“Our parent, who art in heaven.” It has rather lost something, don’t you think? Father has gravitas. It speaks of intimacy, protection, nurture. Parent, on the other hand, is one of those cold, anonymous, bureaucratic words that the school uses when it writes to me about my son. It’s the language of the census, not a warm embrace.
But that is the kind of language the Church of England is considering. No more He for God. The pronouns of the Almighty are going to be They/Them.
First, let me state the obvious: no one thinks the Judeo-Christian God is a man. Father is a metaphor, as is burning bush, fountain, lamb, shepherd, rock, river… Words are inadequate to describe the author of life. But they are all we have.

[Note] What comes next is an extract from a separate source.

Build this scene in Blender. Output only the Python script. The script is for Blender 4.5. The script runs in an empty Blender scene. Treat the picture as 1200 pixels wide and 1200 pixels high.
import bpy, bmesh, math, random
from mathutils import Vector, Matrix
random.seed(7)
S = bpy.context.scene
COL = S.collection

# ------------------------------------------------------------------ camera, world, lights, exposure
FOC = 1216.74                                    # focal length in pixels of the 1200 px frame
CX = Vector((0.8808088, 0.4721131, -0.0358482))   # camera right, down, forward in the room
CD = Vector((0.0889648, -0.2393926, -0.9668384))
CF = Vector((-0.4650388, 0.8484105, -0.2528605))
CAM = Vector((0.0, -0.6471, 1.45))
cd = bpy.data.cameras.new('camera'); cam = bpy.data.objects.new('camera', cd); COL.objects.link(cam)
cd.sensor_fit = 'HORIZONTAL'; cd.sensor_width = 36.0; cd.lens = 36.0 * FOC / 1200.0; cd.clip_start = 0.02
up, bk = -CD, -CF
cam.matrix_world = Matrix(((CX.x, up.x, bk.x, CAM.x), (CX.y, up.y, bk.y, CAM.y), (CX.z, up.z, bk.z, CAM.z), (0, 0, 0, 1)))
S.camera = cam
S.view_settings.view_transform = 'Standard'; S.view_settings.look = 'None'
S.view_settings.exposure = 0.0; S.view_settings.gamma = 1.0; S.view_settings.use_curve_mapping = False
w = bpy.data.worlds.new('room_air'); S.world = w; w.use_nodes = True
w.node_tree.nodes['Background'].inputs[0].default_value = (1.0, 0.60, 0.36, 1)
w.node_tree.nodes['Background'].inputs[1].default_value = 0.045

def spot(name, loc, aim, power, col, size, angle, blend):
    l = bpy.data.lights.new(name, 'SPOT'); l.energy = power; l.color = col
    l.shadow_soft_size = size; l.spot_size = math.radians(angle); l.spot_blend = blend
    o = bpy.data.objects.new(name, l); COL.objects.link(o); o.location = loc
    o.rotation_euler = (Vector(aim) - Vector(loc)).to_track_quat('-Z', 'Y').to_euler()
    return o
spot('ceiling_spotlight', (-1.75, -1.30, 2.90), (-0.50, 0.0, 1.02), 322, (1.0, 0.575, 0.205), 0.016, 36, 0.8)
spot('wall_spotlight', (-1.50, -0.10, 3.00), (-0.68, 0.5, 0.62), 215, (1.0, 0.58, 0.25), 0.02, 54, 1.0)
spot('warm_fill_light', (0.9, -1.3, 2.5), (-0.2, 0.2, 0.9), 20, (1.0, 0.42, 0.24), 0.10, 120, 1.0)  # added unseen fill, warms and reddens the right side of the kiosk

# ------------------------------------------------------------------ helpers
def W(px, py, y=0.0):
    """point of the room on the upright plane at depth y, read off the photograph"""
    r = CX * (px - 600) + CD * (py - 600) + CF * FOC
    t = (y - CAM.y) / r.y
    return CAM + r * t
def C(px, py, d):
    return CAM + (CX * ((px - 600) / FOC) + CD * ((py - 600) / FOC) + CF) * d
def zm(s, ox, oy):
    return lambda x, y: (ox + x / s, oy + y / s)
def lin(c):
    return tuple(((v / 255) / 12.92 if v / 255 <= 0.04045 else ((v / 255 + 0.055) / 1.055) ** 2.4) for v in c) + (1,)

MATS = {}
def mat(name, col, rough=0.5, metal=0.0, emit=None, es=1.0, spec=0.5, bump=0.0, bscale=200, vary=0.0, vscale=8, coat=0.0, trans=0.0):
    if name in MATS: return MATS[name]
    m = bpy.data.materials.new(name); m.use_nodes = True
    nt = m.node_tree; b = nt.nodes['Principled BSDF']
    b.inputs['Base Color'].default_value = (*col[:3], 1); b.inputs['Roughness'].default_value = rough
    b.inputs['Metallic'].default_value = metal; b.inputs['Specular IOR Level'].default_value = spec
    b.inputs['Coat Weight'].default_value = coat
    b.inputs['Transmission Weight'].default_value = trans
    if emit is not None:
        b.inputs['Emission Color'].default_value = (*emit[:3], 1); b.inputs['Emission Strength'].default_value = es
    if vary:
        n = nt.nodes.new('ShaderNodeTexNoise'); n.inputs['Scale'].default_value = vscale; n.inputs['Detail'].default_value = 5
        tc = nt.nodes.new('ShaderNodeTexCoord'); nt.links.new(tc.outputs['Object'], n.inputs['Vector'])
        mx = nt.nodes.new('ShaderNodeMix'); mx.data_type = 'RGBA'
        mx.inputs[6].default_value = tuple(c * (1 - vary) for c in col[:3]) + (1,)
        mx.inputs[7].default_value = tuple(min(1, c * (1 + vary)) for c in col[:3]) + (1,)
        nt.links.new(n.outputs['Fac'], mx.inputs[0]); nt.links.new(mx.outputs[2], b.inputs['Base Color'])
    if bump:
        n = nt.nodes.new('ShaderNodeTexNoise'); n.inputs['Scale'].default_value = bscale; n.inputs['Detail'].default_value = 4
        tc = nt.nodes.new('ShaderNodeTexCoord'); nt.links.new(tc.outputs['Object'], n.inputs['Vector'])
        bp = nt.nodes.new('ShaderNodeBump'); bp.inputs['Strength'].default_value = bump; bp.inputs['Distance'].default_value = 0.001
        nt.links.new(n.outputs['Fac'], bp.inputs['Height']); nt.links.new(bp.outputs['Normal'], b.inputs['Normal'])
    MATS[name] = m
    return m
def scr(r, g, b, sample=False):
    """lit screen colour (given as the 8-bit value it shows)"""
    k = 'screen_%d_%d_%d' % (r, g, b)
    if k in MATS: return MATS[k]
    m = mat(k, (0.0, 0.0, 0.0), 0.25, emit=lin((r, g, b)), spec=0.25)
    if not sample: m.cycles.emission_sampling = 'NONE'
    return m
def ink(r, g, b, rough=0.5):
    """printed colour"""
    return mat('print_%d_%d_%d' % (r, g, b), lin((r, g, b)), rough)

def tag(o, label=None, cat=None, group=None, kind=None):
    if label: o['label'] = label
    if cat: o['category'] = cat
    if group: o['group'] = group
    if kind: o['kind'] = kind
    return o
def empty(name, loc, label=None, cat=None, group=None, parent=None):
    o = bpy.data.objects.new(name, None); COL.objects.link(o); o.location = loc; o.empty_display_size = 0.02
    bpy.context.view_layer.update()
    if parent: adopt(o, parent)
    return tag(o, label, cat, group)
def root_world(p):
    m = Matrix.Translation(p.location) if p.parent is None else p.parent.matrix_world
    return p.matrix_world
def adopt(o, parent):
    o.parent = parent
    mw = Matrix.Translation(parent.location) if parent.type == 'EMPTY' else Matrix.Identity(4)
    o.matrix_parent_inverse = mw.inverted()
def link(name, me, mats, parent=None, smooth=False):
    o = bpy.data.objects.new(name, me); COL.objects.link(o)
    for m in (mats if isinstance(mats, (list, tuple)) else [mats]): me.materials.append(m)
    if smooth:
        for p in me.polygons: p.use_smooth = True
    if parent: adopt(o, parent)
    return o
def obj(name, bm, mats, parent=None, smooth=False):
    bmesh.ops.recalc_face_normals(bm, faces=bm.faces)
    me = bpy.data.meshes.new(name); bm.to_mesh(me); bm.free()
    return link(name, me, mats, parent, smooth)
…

And language can play tricks. Many languages assign a gender to genderless things. In Hebrew, the word “table” is masculine and “door” is feminine. The same in Russian. In French, both are feminine. But no one believes the door has a gender identity, still less a sex. That’s just how the language works. The fact that, grammatically speaking, God in the Bible mostly takes male pronouns doesn’t mean God is male.
But I do get it: language matters. And gendered nouns do influence the way we think about the reality of the thing to which they refer. And this can easily be extended to how we describe the almighty. Given that people of faith think of God as another way of talking about ultimate reality, the gendered nature of God language could easily be a way of projecting male superiority in the very nature of things. Patriarchal assumptions are reflected and reinforced and then projected onto the stars.
Equally, the gender of certain nouns can often seem to reflect some of the basic dynamics of sexual politics. Take the Hebrew word for both “womb” and “breasts”. They are both male. By making these words masculine, might this reflect a subliminal sense of ownership — that the language is somehow exonerating, justifying even, the perspective of the male gaze?
Should we take this to mean that God reflects the projection of the male perspective upon the universe? In the beginning, perhaps. But, today, children aside, does anyone really imagine God as a man. Judaism and Islam are especially clear on this. God is beyond gender. They/them in reality, even if He/Him grammatically. That’s just the way language works.